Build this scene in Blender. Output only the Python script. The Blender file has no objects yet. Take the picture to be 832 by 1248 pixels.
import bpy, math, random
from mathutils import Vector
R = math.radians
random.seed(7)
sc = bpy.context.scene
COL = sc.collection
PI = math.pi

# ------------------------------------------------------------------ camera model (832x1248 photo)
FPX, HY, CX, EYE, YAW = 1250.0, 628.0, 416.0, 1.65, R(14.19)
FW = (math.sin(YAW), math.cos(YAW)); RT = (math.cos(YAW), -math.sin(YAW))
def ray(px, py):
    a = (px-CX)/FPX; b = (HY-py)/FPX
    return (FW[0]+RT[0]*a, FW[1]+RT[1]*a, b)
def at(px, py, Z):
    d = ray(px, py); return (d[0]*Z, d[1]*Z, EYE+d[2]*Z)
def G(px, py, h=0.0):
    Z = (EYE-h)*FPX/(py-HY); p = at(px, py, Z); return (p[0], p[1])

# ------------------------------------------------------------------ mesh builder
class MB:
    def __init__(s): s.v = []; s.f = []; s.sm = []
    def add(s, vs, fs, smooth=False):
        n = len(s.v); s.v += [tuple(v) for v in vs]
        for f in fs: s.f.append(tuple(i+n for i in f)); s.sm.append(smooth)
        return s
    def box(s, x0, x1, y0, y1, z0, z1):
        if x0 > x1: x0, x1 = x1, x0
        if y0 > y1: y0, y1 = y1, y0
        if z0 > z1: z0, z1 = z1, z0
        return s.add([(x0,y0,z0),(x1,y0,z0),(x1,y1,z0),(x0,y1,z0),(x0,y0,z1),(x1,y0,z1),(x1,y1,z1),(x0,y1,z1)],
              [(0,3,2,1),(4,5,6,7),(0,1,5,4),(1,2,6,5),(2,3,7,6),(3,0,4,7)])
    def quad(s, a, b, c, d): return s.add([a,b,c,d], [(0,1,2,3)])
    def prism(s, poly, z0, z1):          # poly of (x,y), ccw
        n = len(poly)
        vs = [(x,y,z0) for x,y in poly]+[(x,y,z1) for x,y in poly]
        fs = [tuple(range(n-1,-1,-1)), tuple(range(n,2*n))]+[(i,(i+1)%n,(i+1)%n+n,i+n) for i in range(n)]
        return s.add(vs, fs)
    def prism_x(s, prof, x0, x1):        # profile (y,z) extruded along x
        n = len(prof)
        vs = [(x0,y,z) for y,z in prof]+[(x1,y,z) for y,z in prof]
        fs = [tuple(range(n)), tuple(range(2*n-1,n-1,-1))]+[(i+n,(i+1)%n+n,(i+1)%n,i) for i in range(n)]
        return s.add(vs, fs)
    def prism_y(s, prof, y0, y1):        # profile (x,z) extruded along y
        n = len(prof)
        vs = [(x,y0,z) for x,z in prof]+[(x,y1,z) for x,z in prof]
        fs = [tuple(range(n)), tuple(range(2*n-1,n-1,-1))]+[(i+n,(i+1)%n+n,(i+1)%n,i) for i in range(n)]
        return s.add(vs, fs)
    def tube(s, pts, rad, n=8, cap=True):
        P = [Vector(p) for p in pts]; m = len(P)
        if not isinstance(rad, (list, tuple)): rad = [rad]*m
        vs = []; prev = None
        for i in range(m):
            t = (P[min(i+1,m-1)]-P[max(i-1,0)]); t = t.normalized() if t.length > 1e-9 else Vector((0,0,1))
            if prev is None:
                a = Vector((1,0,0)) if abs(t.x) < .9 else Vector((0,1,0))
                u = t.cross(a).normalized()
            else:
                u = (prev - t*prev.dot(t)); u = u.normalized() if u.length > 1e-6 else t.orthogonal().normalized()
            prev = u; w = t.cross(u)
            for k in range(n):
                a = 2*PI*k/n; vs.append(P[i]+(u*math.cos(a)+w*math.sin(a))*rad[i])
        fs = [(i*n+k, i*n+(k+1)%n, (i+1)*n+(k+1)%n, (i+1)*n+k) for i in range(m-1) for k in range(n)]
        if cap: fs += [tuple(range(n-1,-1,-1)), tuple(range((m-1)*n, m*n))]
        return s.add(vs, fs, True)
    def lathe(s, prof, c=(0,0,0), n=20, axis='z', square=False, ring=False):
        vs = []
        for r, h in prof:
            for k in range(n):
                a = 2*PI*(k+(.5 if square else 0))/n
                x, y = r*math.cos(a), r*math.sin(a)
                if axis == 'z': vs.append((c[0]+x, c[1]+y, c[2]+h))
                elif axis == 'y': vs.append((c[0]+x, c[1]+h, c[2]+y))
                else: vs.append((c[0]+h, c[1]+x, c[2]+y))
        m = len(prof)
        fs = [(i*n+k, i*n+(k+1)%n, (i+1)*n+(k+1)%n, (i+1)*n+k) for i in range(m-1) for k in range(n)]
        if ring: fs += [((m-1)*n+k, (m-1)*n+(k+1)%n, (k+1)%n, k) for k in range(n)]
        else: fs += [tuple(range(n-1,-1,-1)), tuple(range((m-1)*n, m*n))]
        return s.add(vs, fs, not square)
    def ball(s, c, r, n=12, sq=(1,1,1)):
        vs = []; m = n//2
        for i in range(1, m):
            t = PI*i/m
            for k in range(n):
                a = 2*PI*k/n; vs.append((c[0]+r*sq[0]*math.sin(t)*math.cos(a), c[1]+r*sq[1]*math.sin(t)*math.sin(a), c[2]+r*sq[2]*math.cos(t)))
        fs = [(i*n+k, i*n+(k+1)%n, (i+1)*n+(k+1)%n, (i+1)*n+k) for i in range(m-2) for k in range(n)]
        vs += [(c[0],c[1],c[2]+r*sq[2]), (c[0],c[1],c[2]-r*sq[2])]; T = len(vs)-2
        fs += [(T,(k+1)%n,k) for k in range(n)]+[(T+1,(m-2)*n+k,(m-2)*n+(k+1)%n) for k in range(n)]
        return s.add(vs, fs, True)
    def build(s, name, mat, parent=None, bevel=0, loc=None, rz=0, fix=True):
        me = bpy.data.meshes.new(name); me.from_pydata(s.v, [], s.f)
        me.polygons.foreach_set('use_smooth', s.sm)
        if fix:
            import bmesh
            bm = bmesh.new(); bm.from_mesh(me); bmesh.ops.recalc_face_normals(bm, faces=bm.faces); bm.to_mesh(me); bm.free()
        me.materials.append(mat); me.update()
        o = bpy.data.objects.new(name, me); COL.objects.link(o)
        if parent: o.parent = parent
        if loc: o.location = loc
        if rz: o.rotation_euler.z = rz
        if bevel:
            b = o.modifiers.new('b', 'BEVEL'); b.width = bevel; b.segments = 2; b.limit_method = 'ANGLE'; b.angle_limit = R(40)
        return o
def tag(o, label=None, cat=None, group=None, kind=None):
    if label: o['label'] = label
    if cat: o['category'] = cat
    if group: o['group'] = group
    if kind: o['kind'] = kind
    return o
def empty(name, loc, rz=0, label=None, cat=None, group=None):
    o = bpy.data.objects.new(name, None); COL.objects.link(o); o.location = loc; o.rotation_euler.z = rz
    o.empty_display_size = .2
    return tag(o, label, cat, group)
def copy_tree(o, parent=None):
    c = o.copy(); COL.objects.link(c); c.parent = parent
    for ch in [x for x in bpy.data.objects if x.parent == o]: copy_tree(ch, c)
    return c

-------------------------

_The exercise_. Find each line with the string "scene" and copy it out.

_Complete answer_.
Build this scene in Blender. Output only the Python script. The Blender file has no objects yet. Take the picture to be 832 by 1248 pixels.
sc = bpy.context.scene